As I write this, it will have been a little over a year since I came out to my beloved community of Syracuse as an undocumented immigrant. I can honestly say that this was one of the best decisions I have ever made. Something shifted in me after that “coming out event.”  Paradoxically, I have been less afraid in the past year than I had been in a very long time. Before I made the decision to “come out,” I agonized about waiting until the right time to do it, hoping that there would be a perfectly “safe” moment to do so. There wasn’t. In the end: I had to take a leap of faith.

This type of faith is what we often lack in ourselves and in others. Internalized oppression is defined as the manner in which members of an oppressed group come to internalize the oppressive attitudes of others toward themselves and those like them. One of the things that was the hardest about living in the shadows was that I had come to believe the messages put out by society about undocumented people. Despite all my outward claims that I felt valuable, the truth is that I believed that there was something “criminal” about my very existence, that I needed to tiptoe through life, and that I should be grateful for simply breathing the air in this country and for not being deported.  Fear was at the very heart of my existence because I had internalized the idea of my “criminal existence.” And even as an undocumented person, I bought the lie sold by this government that people in its detention centers had committed a “crime.” It wasn’t until I got to work on the cases of undocumented people that I was confronted with the reality that ICE and Border Patrol are imprisoning and deporting people who have no criminal records, whose only “crime” is to work in order to feed their families. Paradoxically, witnessing the fear of many of these families helped me get in touch with mine, and helped me realize that I needed to own it and try to act despite it.

The current face of Immigration Reform: more drones at the border.
Image: Yonatan Frimer. Source: Teamofmonkeys.com

So many of our struggles for social justice involve confronting fear. The thing that is so harmful about the current debate on immigration reform is that it is a fear-based conversation. As I’ve been listening to Congress debate this increasingly punitive immigration bill, a bill which might do more harm than good, I’ve realized that the real subject of the conversation is not undocumented people. The conversation is a fear-based debate about “border security.” The framing is that undocumented people like myself are 11 million potential criminals/terrorists who should pay a dear price for violating the law. The humanitarian crisis of migration is secondary to concerns of national security. Such an atmosphere can only create bad legislation. The problem with this framing is that it sets up a problem that is impossible to solve because of an inconvenient, politically uncomfortable truth: there is no such thing as “absolute security.” The problem of migration is one of economic need. Study after study has shown that the main driver of so-called “illegal immigration” is economic despair, not criminality. One of the tragic results of border militarization has been that, despite the fact that migration from the South has decreased, the number of border deaths has mushroomed because militarization has only resulted in desperate migrants seeking even more desperate routes into the country. The current state of the new immigration bill is that it will increase the level of border militarization to an absurd level, absolutely guaranteeing future deaths of migrants.
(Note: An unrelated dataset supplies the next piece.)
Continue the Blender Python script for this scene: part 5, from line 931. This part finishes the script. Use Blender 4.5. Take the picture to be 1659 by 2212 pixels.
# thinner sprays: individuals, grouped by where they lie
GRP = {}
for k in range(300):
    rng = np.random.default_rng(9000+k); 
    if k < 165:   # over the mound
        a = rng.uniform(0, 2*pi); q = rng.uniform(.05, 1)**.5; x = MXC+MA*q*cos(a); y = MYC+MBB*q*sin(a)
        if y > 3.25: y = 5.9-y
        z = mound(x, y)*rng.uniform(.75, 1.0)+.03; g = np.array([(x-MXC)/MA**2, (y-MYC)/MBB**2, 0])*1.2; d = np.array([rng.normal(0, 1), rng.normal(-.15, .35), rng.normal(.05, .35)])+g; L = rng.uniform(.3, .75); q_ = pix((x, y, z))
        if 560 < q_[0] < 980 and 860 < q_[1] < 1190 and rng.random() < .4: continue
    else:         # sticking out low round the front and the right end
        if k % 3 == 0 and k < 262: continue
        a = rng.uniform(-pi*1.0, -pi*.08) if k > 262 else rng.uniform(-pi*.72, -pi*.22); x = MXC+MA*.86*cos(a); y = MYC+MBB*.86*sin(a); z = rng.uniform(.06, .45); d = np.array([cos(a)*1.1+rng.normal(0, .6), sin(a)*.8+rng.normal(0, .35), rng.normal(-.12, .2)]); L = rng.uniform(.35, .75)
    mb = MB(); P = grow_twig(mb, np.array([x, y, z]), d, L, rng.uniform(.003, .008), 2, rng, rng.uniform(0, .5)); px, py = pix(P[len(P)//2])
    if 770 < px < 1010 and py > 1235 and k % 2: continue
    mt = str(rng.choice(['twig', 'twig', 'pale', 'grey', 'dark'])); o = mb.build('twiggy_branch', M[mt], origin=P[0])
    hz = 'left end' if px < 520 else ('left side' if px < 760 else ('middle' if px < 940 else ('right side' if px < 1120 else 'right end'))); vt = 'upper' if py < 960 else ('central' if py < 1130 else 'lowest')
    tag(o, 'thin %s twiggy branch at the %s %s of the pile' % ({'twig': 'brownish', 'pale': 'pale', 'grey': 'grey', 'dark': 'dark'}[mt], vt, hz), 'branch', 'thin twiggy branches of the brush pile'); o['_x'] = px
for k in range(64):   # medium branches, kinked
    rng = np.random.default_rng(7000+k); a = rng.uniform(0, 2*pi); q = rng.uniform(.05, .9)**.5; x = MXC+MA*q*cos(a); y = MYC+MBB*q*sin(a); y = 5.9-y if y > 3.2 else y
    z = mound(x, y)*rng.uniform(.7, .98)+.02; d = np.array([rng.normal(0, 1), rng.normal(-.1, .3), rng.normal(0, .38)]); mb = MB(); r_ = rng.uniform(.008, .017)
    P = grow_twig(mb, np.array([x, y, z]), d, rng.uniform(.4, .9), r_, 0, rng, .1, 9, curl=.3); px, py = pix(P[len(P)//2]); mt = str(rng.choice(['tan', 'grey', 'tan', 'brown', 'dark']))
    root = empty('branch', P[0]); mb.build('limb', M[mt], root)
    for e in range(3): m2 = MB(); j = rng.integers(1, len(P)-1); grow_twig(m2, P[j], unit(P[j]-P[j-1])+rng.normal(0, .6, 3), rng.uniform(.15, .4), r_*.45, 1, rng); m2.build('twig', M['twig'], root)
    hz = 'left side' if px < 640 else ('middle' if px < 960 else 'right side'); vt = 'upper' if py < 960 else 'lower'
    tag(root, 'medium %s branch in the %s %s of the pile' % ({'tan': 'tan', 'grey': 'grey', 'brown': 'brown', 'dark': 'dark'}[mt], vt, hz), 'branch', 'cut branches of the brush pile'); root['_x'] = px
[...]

This type of almost childish belief striving for “absolute security” is one of the things that ties the migrants’ rights struggle to antiwar activism. The entire project of the War on Terror is based on the utopian idea of absolute security, of turning this nation into “Fortress USA.” After 9/11, the United States became obsessed with the idea of re-entering an Eden it had never lived in. It projected enemies both within and without. In the pursuit of absolute security, the US curtailed the civil liberties of its own people, launched multiple pre-emptive wars, demonized Muslims and immigrants (both legal and undocumented), and continued to feed its prison industrial complex. We are now launching murderous drones that kill more innocent people than actual “targets,” and all those bodies are sacrifices at the altar of “Security.”

The Truth is, this country will never find peace until it starts creating policies that aren’t rooted in militarism, fear, division and xenophobia. Until it finds true faith, one rooted in a realistic assessment of its own vulnerability, it will never find true peace.